I have been sculpting a wonderful ball of dough. I can’t claim perfection, but I aspire to it. My children do not aspire to perfection. My children aspire to eat as much raw dough as they can while poking fingers into my spherical cob or my cylindrical loaf. They tear globules of dough and cram them into their mouths. I don’t understand why, it tastes foul. Imagine off-tasting clag, that’s how it tastes, believe me I have tried.

I’ve asked them not to eat it. I’ve told them not to eat it. I’ve explained why eating it is a bad idea. I’ve given them other things to eat while they help make bread.
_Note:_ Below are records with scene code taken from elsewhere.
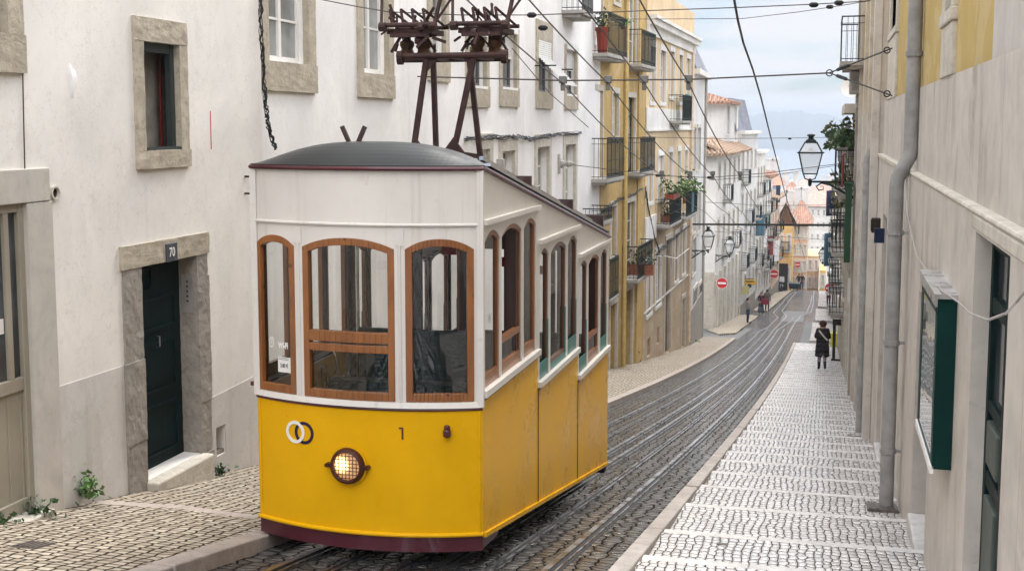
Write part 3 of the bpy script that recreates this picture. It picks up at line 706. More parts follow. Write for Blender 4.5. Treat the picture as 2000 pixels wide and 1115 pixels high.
# ---------------- white house behind the tram
F2 = Fac((-6.24, 12.86), (-6.72, 37.2))
h2 = root('house', (-6.5, 25, zg(25)), 'long bright white house behind the tram with stone framed windows', 'house')
W2 = [  # u0 v0 u1 v1 of the opening, style
 (516, -150, 600, 128, 'sash'), (704, -140, 757, 148, 'sash'), (841, -20, 868, 122, 'sash'), (914, 62, 948, 170, 'blind'), (979, 58, 1007, 173, 'blind'), (1050, 77, 1074, 181, 'awning'), (1105, 94, 1124, 186, 'blind'),
 (938, 292, 955, 420, 'door'), (979, 296, 1004, 420, 'door'), (1048, 288, 1071, 400, 'door'), (1103, 283, 1122, 420, 'door')]
holes = [F2.rect(*w[:4]) for w in W2]
# rows share their levels
holes = [(a, z0, b, z1) for a, z0, b, z1 in holes]
mb = MB(); F2.wall(mb, 0, F2.L, -9.5, 8.2, holes, .22, seg=4); F2.body(mb, 0, F2.L, -9.5, 8.2, 9); mb.build('wall', M['white2'], h2)
for w, r in zip(W2, holes):
    st = w[4]
    if st == 'sash': p = window(h2, F2, r, 2, 3, (.22, .23, .25, .34), M['surround'], gl=M['glass_mid'], depth=.10, w=.06)
    elif st == 'blind': p = window(h2, F2, r, 2, 1, (.20, .22, .10, .40), M['surround'], plain('dark_sash_paint', (.12, .11, .11), .4) if 'dark_sash_paint' not in bpy.data.materials else bpy.data.materials['dark_sash_paint'], M['glass_dark'], .12, blind=.55 if w[0] > 1100 or w[0] == 979 else .25, sill=M['white_paint'])
    elif st == 'awning':
        p = window(h2, F2, r, 2, 1, (.22, .2, .45, .40), M['surround'], bpy.data.materials['dark_sash_paint'], M['glass_dark'], .12)
        m = MB(); a, z0, b, z1 = r; n = 22
        for i in range(n):
            t = i / n; o = .02 + max(0, t - .35) * 1.05; F2.box(m, a - .02, b + .02, z1 - 1.05 * t - .045, z1 - 1.05 * t - .006, o, o + .012)
        m.build('roller_blind', M['white_paint'], p)
        m = MB()
        for s_ in (a - .3, b + .35): m = MB(); m.bar(F2.pt(s_, z1 - .62, 0), F2.pt(s_, z1 - .62, .5), .03); m.build('bracket', M['iron'], p)
    else: p = window(h2, F2, r, 2, 3, (.25, .25, .30, .2), M['surround2'], gl=M['glass_mid'], depth=.16, w=.06)
a, z0 = F2.px(1097, 20); b, _ = F2.px(1130, 30); balcony(h2, F2, a, a + 1.7, z0, 1.0, .55)
# ---------------- ochre house
F3 = Fac((-6.70, 37.2), (-6.44, 44.9))
h3 = root('house', (-6.6, 41, zg(41)), 'ochre yellow house with iron balconies and corner pilasters', 'house')
W3 = [(1160, -50, 1176, 92, 'd'), (1199, -60, 1210, 8, 'w'), (1228, -60, 1243, 126, 'd'),
      (1157, 176, 1175, 345, 'l'), (1196, 182, 1207, 266, 'w'), (1226, 190, 1239, 335, 'd'),
      (1161, 430, 1172, 470, 'w'), (1192, 405, 1202, 497, 'w'), (1224, 397, 1238, 543, 'd'), (1191, 598, 1203, 720, 'g'), (1220, 571, 1233, 713, 'g')]
holes = [F3.rect(*w[:4]) for w in W3]
mb = MB(); F3.wall(mb, 0, F3.L, -10.5, 6.5, holes, .22, seg=4); F3.body(mb, 0, F3.L, -10.5, 6.5, 9); mb.build('wall', M['ochre'], h3)
for w, r in zip(W3, holes):
    if w[4] == 'g': door(h3, F3, r, M['brown_door'], (.14, .14, .25, 0), M['surround2'], .2, cols=1)
    else: window(h3, F3, r, 2, 4 if w[4] in 'dl' else 3, (.13, .13, .18, .12), M['surround2'], gl=M['glass_light'] if w[4] in 'l' else (M['glass_mid'] if w[0] in (1160, 1228, 1226) else M['glass_dark']), depth=.12, frame=M['white_paint'] if w[0] not in (1226,) else M['green_door'])
mb = MB()
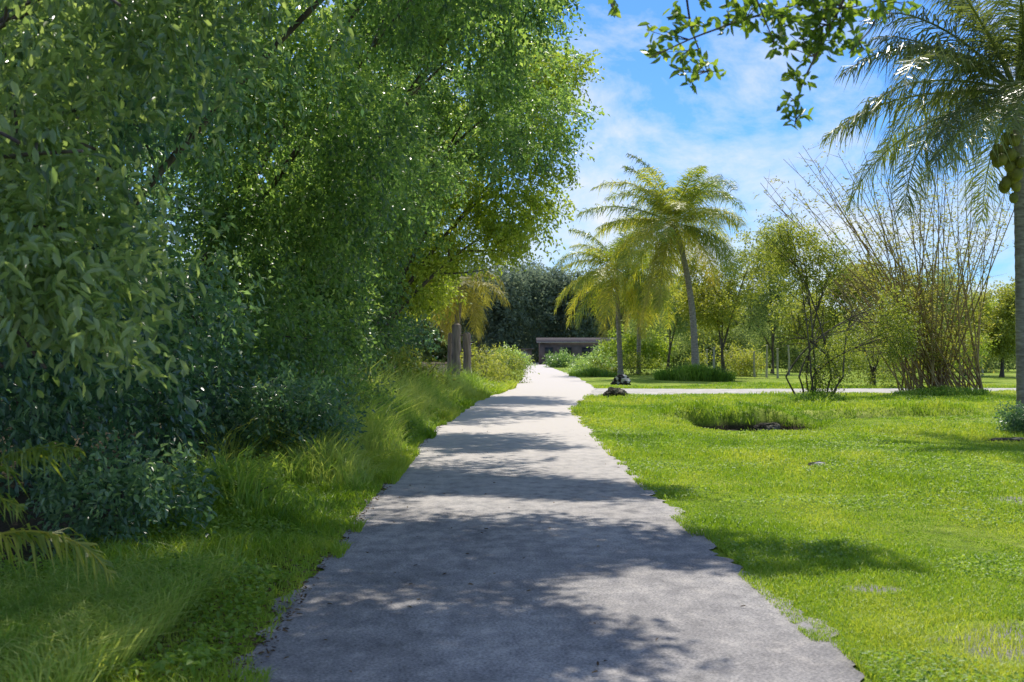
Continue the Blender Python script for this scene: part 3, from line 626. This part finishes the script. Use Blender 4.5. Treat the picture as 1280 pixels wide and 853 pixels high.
# ------------------------------------------------------------ rocks
import bmesh
def rock(name,label,x,y,s,mat,seed,cat='rock',dz=0):
    bm=bmesh.new(); bmesh.ops.create_icosphere(bm,subdivisions=5,radius=1)
    co=np.array([v.co[:] for v in bm.verts]); d=1+.24*nz(co,1.6,seed)+.16*nz(co,4,seed+1)+.10*nz(co,10,seed+2)+.05*nz(co,24,seed+3)
    co=co*d[:,None]*np.array(s); co[:,2]=np.maximum(co[:,2],-s[2]*.6)
    for v,c_ in zip(bm.verts,co): v.co=c_
    me=bpy.data.meshes.new(name); bm.to_mesh(me); bm.free(); me.materials.append(M[mat])
    o=bpy.data.objects.new(name,me); col.objects.link(o); o.location=(x,y,float(hgt(x,y))+s[2]*.45+dz); tag(o,label,cat)
rock('boulder','black and white mottled boulder on the grass beyond the driveway',gx(776,64),64,(.46,.4,.34),'rock',3)
rock('boulder','dark rough boulder at the right roadside before the driveway',gx(767,46.5),46.5,(.42,.36,.25),'rock_dark',5)
rock('stone','small dark and white stone lying in the open lawn',gx(1022,17.9),17.9,(.14,.1,.04),'rock',7)
rock('stone','pale stone among the weeds under the left trees',gx(318,16.2),16.2,(.13,.12,.1),'rock',8)
rock('stone','flat dark stone beside the right edge bush',gx(1262,24.4),24.4,(.3,.2,.04),'rock_dark',9)
rock('stone','larger dark rough rock sitting in the grassy hollow of the lawn',gx(955,32.8),32.8,(.36,.3,.24),'rock_dark',12,dz=.20)
rock('stone','smaller dark rock at the left of the grassy hollow',gx(915,32.4),32.4,(.26,.25,.15),'rock_dark',14,dz=.16)

# ------------------------------------------------------------ grasses (stuff)
def blades(mb,x,y,h,w,r,lean=.5,t0=.5,sun=None,zo=0):
    n=len(x); P=np.stack([x,y,hgt(x,y)+zo-.005],-1)
    a=r.uniform(0,2*np.pi,n); S=np.stack([np.cos(a),np.sin(a),np.zeros(n)],-1)*w[:,None]/2
    a2=r.uniform(0,2*np.pi,n); Ld=np.stack([np.cos(a2),np.sin(a2),np.zeros(n)],-1)*(h*lean*r.uniform(.2,1.2,n))[:,None]
    M1=P+Ld*.35+np.array([0,0,1])*(h*.6)[:,None]; T=P+Ld+np.array([0,0,1])*(h*(1-.25*lean))[:,None]
    v=np.stack([P-S,P+S,M1+S*.75,M1-S*.75,T],1).reshape(-1,3); i=np.arange(n)[:,None]*5
    t=np.repeat(t0+.22*nz(P,.9,91)+.18*nz(P,4,92)+r.normal(0,.15,n),5)
    mb.add(v,i+np.array([0,1,2,3]),t); mb.add(v,i+np.array([3,2,4]),t)
r=np.random.RandomState(17)
n=350000
Yg=6.0*np.exp(r.uniform(0,1,n)*math.log(62/6.0)); px=r.uniform(0,1,n)
Xg=er(Yg)-.12+px**1.0*(Yg*.42+.86-er(Yg))
k=(np.abs(Yg-drive_c(Xg))>drive_w(Xg)/2-.1)&((Xg>er(Yg)-.02)|(nz(np.stack([Xg,Yg,Yg*0],-1),3.5,77)>.1))
for (bx_,by_,br_) in BARE:
    q=((Xg-bx_)**2+(Yg-by_)**2)<(br_*1.0)**2; k&=~(q&(r.uniform(size=n)<.8))
a,b=hollow(Xg,Yg); k&=~(((a>.4)|(b>.6))&(r.uniform(size=n)<.8))
Xg,Yg=Xg[k],Yg[k]; n=len(Xg)
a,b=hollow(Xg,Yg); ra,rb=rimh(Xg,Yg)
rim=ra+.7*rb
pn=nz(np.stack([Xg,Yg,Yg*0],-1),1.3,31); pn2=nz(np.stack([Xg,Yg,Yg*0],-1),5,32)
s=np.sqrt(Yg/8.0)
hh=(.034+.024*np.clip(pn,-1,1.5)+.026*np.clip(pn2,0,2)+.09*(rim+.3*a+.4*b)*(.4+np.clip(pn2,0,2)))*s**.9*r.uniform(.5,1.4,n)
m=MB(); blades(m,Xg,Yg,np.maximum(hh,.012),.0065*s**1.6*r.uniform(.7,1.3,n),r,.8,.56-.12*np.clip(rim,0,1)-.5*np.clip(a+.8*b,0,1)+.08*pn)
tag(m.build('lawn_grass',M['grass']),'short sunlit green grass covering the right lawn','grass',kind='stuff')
m=MB(); n=42000; ya=6.0*np.exp(r.uniform(0,1,n)*math.log(34/6.0)); xa=er(ya)+r.uniform(0,1,n)*(ya*.42+.8-er(ya))
P=np.stack([xa,ya,ya*0],-1); pn=nz(P,2.0,139); k=(pn>.12)&(hollow(xa,ya)[0]<.2); P=P[k]; ya=ya[k]; n=len(P)
P[:,2]=hgt(P[:,0],P[:,1])+r.uniform(.015,.06,n); s=np.sqrt(ya/8)
leaves(m,P,r.normal(size=(n,3))*np.array([1,1,.3]),r.normal(size=(n,3))*.45+np.array([0,0,1]),r.uniform(.018,.036,n)*s,r.uniform(.013,.026,n)*s,.6+r.normal(0,.2,n))
tag(m.build('lawn_clover',M['weed']),'small round leaved weeds in patches through the right lawn','weeds',kind='stuff')
n=90000
Yg=6.0*np.exp(r.uniform(0,1,n)*math.log(60/6.0)); wdt=np.interp(Yg,[6,10,16,25,45,60],[3.2,1.9,1.5,1.7,2.2,2.2])
u=r.uniform(0,1,n)**1.15; Xg=el(Yg)+.17-u*wdt
pn=nz(np.stack([Xg,Yg,Yg*0],-1),2.2,33)
k=((pn>-.35)|(r.uniform(size=n)<.35))&((Xg<el(Yg)+.04)|(pn>.15)); Xg,Yg,u,pn=Xg[k],Yg[k],u[k],pn[k]; n=len(Xg)
s=np.sqrt(Yg/8.0)
m=MB(); blades(m,Xg,Yg,(.06+.10*u+.09*np.clip(pn,0,1))*s*r.uniform(.5,1.4,n),.008*s**1.5*r.uniform(.7,1.3,n),r,.8,.62)
tag(m.build('verge_grass',M['grass']),'ragged green grass verge along the left edge of the road','grass',kind='stuff')
m=MB(); n=12000
xa=-2.35-np.abs(r.normal(0,.8,n))+.35; ya=7.2+r.normal(0,.9,n); k=(xa<el(ya)-.45)&(ya>5.6); xa,ya=xa[k],ya[k]
blades(m,xa,ya,r.uniform(.14,.42,len(xa)),r.uniform(.008,.015,len(xa)),r,1.15,.62)
n=44000; ya=12*np.exp(r.uniform(0,1,n)*math.log(52/12)); xa=el(ya)-.12-r.beta(1.4,2,n)*2.1
pn=nz(np.stack([xa,ya,ya*0],-1),2.6,37); k=(pn>-.3)&((ya>15)|(r.uniform(size=n)<.3)); xa,ya,pn=xa[k],ya[k],pn[k]
blades(m,xa,ya,(.42+.32*pn)*r.uniform(.5,1.6,len(xa))*np.interp(el(ya)-xa,[.2,1.1],[.45,1.6])*np.interp(ya,[12,20],[.5,1]),r.uniform(.012,.028,len(xa)),r,.75,.78)
tag(m.build('tall_grass',M['grass_tall']),'tall tangled grass on the left bank between road and trees','grass',kind='stuff')
m=MB(); n=34000; ya=6.2*np.exp(r.uniform(0,1,n)*math.log(34/6.2)); xa=el(ya)-.10-r.uniform(0,1,n)*np.interp(ya,[6,10,24],[2.8,2.0,1.7])
P=np.stack([xa,ya,ya*0],-1); pn=nz(P,2.6,39); k=pn>-.1; P=P[k]; pn=pn[k]; n=len(P)
P[:,2]=hgt(P[:,0],P[:,1])+r.uniform(.01,.05,n)+.34*np.clip(pn,0,1)*r.uniform(0,1,n); s=np.sqrt(np.maximum(P[:,1],10)/10)
leaves(m,P,r.normal(size=(n,3))*np.array([1,1,.4]),r.normal(size=(n,3))*.4+np.array([0,0,1]),r.uniform(.03,.06,n)*s,r.uniform(.018,.035,n)*s,.58+r.normal(0,.2,n),True)
tag(m.build('weeds',M['weed']),'low broad leaved weeds scattered on the left verge','weeds',kind='stuff')
m=MB(); n=5200
ya=6*np.exp(r.uniform(0,1,n)*math.log(30/6)); xa=np.where(r.uniform(size=n)<.985,el(ya)+.12-np.abs(r.normal(0,.9,n)),el(ya)+r.uniform(0,1,n)**2*(er(ya)-el(ya)))
P=np.stack([xa,ya,hgt(xa,ya)+.02+r.uniform(0,.012,n)],-1)
leaves(m,P,r.normal(size=(n,3))*np.array([1,1,.15]),r.normal(size=(n,3))*.3+np.array([0,0,1]),r.uniform(.02,.05,n),r.uniform(.01,.024,n),.5+r.normal(0,.25,n),True)
tag(m.build('leaf_litter',M['litter']),'brown fallen leaves along the left road edge','leaf litter',kind='stuff')
def tuft(label,px,Yd,rx,h,n,seed,mat='grass_tall'):
    r=np.random.RandomState(seed); x=gx(px,Yd); m=MB()
    a=r.uniform(0,6.28,n); q=r.uniform(0,1,n)**.6
    blades(m,x+np.cos(a)*q*rx,Yd+np.sin(a)*q*1.2,h*r.uniform(.5,1.2,n)*(1.15-.6*q),r.uniform(.03,.06,n),r,1.1,.35)
    o=m.build('grass_clump',M[mat]); tag(o,label,'grass clump')
tuft('wide spiky dark green grass clump at the foot of the leaning palm',868,74,2.3,1.25,2600,1)
tuft('smaller grass clump right of the road near the far bend',742,86,1.7,.8,1200,2)
tuft('grass tuft at the base of the bamboo canes',1175,47.8,1.8,.5,1600,3)
tuft('grass tuft around the stems of the twiggy tree',1022,42.3,.9,.5,900,4)

# ------------------------------------------------------------ light, sky
EL_,AZ=R(54),R(6)
sd=bpy.data.lights.new('sun','SUN'); sd.energy=5.0; sd.angle=R(.5); sd.color=(1,.94,.84)
so=bpy.data.objects.new('sun',sd); col.objects.link(so)
dvec=Vector((math.sin(AZ)*math.cos(EL_),math.cos(AZ)*math.cos(EL_),math.sin(EL_)))
so.rotation_euler=dvec.to_track_quat('Z','Y').to_euler()
w=bpy.data.worlds.new('World'); scene.world=w; w.use_nodes=True; nt=w.node_tree; nt.nodes.clear(); L=nt.links.new
sky=nd(nt,'ShaderNodeTexSky',sky_type='NISHITA'); sky.sun_disc=False; sky.sun_elevation=EL_; sky.sun_rotation=AZ; sky.air_density=1.0; sky.dust_density=.3; sky.ozone_density=3
tc=nd(nt,'ShaderNodeTexCoord'); mp=nd(nt,'ShaderNodeMapping'); mp.inputs['Scale'].default_value=(1,.7,1.7); mp.inputs['Rotation'].default_value=(0,R(20),0)
L(tc.outputs['Generated'],mp.inputs[0])
n1=nd(nt,'ShaderNodeTexNoise'); n1.inputs['Scale'].default_value=10; n1.inputs['Detail'].default_value=10; n1.inputs['Roughness'].default_value=.64; n1.inputs['Distortion'].default_value=.3
L(mp.outputs[0],n1.inputs[0])
sep=nd(nt,'ShaderNodeSeparateXYZ'); L(tc.outputs['Generated'],sep.inputs[0])
mr=nd(nt,'ShaderNodeMapRange'); mr.inputs[1].default_value=.27; mr.inputs[2].default_value=.06; mr.inputs[3].default_value=-.10; mr.inputs[4].default_value=.13; L(sep.outputs['Z'],mr.inputs[0])
mo=nd(nt,'ShaderNodeMapRange'); mo.inputs[1].default_value=.35; mo.inputs[2].default_value=.6; mo.inputs[3].default_value=0; mo.inputs[4].default_value=.14; L(sep.outputs['Z'],mo.inputs[0])
ad=nd(nt,'ShaderNodeMath',operation='ADD'); L(n1.outputs[0],ad.inputs[0]); L(mr.outputs[0],ad.inputs[1])
ad2=nd(nt,'ShaderNodeMath',operation='ADD'); L(ad.outputs[0],ad2.inputs[0]); L(mo.outputs[0],ad2.inputs[1])
cr=ramp(nt,[(.43,(0,0,0)),(.60,(.48,.48,.48)),(.76,(.93,.93,.93))]); L(ad2.outputs[0],cr.inputs[0])
mx=nd(nt,'ShaderNodeMix',data_type='RGBA'); L(cr.outputs[0],mx.inputs[0])
hs=nd(nt,'ShaderNodeMix',data_type='RGBA',blend_type='MULTIPLY'); hs.inputs[0].default_value=1; hs.inputs[7].default_value=(.36,.64,1.03,1); L(sky.outputs[0],hs.inputs[6])
L(hs.outputs[2],mx.inputs[6]); mx.inputs[7].default_value=(6.2,6.4,6.7,1)
bg=nd(nt,'ShaderNodeBackground'); bg.inputs[1].default_value=.15; L(mx.outputs[2],bg.inputs[0])
ow=nd(nt,'ShaderNodeOutputWorld'); L(bg.outputs[0],ow.inputs[0])
scene.view_settings.view_transform='Standard'; scene.view_settings.look='None'; scene.view_settings.exposure=0
# ------------------------------------------------------------ camera
cd=bpy.data.cameras.new('camera'); cd.sensor_width=36; cd.lens=45; cd.clip_end=6000; cd.clip_start=.05
cd.dof.use_dof=True; cd.dof.focus_distance=20; cd.dof.aperture_fstop=4.5
co=bpy.data.objects.new('camera',cd); col.objects.link(co); co.location=(0,0,H); co.rotation_euler=(R(90)+math.atan((HY-426.5)/F),0,0)
scene.camera=co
I’ve told them that eating the raw makes daddy upset. I’ve contemplated banning them from it before, simply saying “No, it’s daddy’s bread, leave it alone”. I’ve also given them chunks to play with so they can make their own bread from time to time. They generally eat the dough and ask for more. I’ve also asked them to make special shapes, sung songs and made sacrifices to the gods of the underworld.

Okay, not that last one….

But nothing stops them eating the dough.

It’s frustrating and annoying.

And it makes me smile.


I love that they want to help. I love that they care. I love that they get to see the process, and that they understand what bread looks like before it cooks.

And given that we spend what feels like 80% of our conversations with the two of them telling them to pack up after themselves, when they offer to help both The Mamanator and I are loathe to turn them away – whether it’s bread making or something else.

But it is not without it’s drawbacks. It can take 25 minutes for them “clean” up a small water spill. And by “clean” i mean make it 7 times larger and about 4 times wetter than the original . You might also use 20 tea towels on a job when all you needed was a half a paper towel. Your cupcakes may end up mostly as a coat of fresh (sticky) paint on your bench top, walls and possibly ceiling. You might spread the same pile of swept dust around the house 5 times only to have the 4 year old runs a fleet of Thomas figurines through it and then complains that his trains are dirty (this happened to me).


But we find it hard to say no. We love it when our kids offer to help, we encourage them to do it. Unless the job is actually dangerous (I won’t have them “helping” me light the stove top, for example). We probably love it a bit too much, and pile on the praise a bit too thickly because helping is something we want to encourage in the long-term. We know that they’ll one day be surly teenagers who will roll eyes at us whenever they sense we are breathing the same air as us. But for now we have helpers that resemble very drunk elves.

Tyre change

So, for ease of reading here’s a simple list of Pros and Cons for getting help from your children:


  • It helps them understand how to take care of themselves
  • It illustrates that actions have consequences
  • It can be enjoyable
  • It builds good habits
  • It helps them build self-esteem
  • It’s cute
  • You get to laugh at them (which is related to the cuteness of it all)


  • It will drive you ****ing insane. 

One thought on “Helping

  1. I grinned all the way through this. I can completely relate and it’s fabulous how you nailed the description of my every day 🙂 Love it!